Thursday, January 11, 2007

Looking past Mugabe

It looks like the end may be nearing for Zimbabwean dictator Robert Mugabe.

Fed up with a ruined economy, the director of Zimbabwe's top law enforcement body, Augustine Chihuri, has told Mugabe's ruling Zanu PF party that the state security forces have "had enough" of attempting to enforce the government's bizarre laws attempting to prop up the nations' the nation's centrally planned economy, and he has urged the government to stop relying on the police to solve the nation's economic and political ills.

Considering that Mugabe's government is accustomed to relying on the state security services to strongarm the political opposition, this is a serious rebuke to Mugabe and Zanu PF. And it's coming at a bad time for Mugabe.

Sensing the blood in the water, the sharks are circling. Mugabe's longtime political rival, Edgar Tekere, has rejoined Zanu PF after writing a sensational tell-all book about Mugabe that depicts him as a "weak man" who played a "very marginal" role in Zimbabwe's war of independence. Perhaps emboldened by Tekere's presence, the Zanu PF legislature, which for decades served as a rubber stamp parliament, is starting to rebuff Mugabe. After Mugabe sought a constitutional amendment to extend his six year term by two more years (ruling until 2010), a group Zanu PF MPs started a "Stop Mugabe" campaign, and even more unthinkably, joined a parliamentary coalition with the opposition MDC party to thwart Mugabe's ambitions.

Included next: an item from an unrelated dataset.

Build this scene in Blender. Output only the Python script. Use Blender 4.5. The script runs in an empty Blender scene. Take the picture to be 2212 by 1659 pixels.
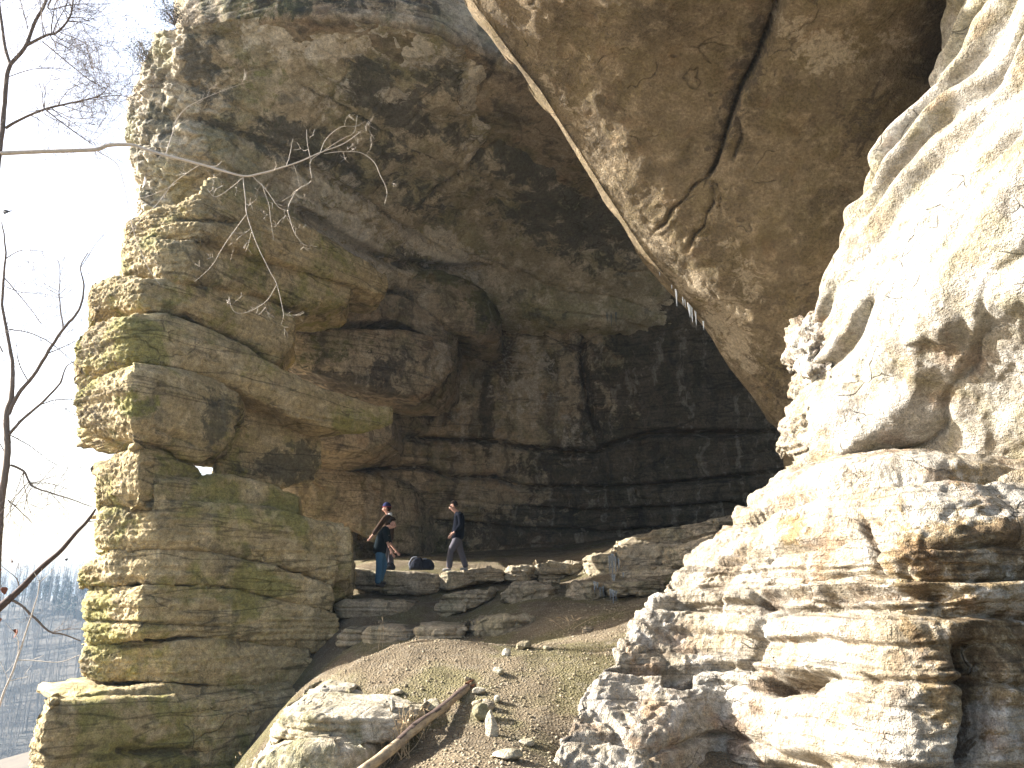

Mugabe could, perhaps, cling to power without the police, or without support from politicians inside his own party, but he cannot hope to get by if he loses both. It could be that Mugabe's age (he'll be 83 in December) is catching up with him, and his rivals sense that he no longer has the vigor to crush his enemies. Perhaps there is also fear that Mugabe's role in the economic and social meltdown in Zimbabwe will lead to the collapse of the state - and their jobs. Perhaps they're just getting prepared for the inevitable day when Mugabe is gone. At any rate, it will take nothing short of a minor miracle for Mugabe to stay in charge for much longer.